** The records **
.....
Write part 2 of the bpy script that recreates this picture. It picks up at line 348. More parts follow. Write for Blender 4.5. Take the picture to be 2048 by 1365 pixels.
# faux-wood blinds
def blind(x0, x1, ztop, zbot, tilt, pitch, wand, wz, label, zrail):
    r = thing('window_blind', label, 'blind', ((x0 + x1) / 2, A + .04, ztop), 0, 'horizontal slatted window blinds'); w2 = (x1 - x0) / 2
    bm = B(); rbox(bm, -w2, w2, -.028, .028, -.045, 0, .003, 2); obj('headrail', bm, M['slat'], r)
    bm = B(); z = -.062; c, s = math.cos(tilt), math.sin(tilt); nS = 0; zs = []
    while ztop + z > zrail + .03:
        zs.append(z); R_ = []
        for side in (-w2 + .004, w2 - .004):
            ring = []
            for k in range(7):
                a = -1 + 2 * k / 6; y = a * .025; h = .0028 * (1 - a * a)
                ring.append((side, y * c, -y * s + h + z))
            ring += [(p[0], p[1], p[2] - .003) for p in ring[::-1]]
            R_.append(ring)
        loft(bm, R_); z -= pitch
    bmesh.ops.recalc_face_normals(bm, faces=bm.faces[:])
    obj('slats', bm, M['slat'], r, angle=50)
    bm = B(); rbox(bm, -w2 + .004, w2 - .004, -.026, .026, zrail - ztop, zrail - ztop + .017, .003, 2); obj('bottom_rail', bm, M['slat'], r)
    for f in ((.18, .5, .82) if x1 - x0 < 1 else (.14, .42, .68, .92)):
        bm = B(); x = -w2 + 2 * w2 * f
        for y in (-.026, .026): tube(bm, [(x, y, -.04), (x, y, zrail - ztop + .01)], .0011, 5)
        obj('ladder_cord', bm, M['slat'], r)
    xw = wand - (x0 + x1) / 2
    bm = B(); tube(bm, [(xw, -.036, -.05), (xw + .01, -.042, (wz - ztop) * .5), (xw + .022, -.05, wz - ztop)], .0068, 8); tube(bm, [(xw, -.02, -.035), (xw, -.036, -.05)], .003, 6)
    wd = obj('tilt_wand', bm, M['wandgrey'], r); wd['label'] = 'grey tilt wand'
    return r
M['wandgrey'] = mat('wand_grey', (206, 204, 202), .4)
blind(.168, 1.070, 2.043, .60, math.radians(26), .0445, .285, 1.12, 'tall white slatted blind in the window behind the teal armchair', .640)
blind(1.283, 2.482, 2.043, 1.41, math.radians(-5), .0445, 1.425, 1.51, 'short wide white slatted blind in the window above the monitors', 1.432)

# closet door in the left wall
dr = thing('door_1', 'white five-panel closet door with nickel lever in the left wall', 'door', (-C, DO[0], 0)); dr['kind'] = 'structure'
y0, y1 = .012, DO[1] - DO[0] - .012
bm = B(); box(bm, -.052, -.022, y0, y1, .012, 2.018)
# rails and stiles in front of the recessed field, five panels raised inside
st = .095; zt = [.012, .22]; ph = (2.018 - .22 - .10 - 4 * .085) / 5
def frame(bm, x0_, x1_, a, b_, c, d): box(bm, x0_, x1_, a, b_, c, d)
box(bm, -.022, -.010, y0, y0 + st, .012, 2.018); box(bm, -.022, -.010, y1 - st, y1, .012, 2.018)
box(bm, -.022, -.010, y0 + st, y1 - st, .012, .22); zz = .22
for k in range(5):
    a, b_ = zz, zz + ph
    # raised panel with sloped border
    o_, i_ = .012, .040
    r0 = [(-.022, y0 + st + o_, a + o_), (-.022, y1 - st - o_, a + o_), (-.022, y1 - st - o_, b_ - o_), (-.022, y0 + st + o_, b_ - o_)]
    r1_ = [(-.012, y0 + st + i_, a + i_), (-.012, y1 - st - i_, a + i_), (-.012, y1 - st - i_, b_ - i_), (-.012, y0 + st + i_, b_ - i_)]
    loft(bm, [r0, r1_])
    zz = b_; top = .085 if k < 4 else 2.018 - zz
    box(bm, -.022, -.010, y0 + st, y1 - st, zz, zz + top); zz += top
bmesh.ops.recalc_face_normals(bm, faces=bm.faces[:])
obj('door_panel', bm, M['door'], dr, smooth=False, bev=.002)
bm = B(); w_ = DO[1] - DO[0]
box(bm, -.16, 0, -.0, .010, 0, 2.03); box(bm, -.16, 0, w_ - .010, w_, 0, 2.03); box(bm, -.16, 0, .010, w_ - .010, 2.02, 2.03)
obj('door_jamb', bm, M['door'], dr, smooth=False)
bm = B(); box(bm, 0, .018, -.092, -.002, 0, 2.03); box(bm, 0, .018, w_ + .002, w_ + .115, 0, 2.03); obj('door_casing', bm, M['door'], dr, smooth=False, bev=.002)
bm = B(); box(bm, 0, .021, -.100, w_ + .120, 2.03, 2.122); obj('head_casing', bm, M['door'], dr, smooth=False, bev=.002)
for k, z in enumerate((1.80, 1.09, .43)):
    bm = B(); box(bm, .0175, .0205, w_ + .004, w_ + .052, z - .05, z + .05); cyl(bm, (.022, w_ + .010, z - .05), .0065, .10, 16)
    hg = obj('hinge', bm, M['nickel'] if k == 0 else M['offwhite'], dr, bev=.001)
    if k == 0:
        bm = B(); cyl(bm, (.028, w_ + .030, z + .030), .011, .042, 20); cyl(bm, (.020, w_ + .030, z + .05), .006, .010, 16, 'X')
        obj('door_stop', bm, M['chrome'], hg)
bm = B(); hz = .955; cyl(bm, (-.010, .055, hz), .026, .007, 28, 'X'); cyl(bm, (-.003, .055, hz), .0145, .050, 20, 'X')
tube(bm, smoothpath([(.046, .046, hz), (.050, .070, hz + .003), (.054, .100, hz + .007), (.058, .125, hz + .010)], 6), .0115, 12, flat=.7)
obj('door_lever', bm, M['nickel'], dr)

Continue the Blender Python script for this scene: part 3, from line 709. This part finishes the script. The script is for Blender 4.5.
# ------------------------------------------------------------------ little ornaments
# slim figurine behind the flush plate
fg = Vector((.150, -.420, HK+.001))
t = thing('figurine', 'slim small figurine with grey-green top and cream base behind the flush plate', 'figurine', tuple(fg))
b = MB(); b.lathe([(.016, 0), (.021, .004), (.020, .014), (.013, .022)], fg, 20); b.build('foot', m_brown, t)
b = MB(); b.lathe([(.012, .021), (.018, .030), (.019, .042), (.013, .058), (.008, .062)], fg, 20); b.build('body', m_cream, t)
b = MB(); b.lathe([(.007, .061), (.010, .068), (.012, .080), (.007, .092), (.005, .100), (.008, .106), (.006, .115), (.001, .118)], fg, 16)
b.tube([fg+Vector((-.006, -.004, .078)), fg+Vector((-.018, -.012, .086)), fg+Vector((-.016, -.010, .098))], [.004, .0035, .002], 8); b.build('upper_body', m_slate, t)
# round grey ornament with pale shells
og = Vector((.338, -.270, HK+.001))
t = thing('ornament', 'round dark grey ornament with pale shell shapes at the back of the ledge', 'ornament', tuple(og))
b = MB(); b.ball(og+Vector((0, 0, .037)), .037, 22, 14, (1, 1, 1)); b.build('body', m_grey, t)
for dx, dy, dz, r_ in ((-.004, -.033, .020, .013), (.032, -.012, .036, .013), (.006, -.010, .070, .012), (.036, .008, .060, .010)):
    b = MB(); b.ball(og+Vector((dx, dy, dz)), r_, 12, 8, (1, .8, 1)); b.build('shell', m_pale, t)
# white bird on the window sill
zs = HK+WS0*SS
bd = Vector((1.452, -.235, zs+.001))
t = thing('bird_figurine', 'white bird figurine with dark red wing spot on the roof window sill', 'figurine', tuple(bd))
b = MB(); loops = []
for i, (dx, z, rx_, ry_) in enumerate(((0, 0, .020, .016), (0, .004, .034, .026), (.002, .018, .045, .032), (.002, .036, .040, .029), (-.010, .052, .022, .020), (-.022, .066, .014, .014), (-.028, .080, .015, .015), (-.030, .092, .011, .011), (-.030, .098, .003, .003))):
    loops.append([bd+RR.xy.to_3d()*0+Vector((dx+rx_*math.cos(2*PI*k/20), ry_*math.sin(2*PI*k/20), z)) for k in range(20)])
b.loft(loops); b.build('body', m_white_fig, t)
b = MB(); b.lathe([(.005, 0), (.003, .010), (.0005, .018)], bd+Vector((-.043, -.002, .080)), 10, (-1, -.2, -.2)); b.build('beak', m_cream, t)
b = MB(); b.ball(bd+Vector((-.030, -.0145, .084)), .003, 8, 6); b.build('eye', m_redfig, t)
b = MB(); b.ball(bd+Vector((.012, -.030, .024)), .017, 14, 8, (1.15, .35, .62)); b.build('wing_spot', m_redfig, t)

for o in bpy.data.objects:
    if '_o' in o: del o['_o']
.....
** What is being asked **
Extract every line above that contains the word "part".

** Complete answer **
Write part 2 of the bpy script that recreates this picture. It picks up at line 348. More parts follow. Write for Blender 4.5. Take the picture to be 2048 by 1365 pixels.
Continue the Blender Python script for this scene: part 3, from line 709. This part finishes the script. The script is for Blender 4.5.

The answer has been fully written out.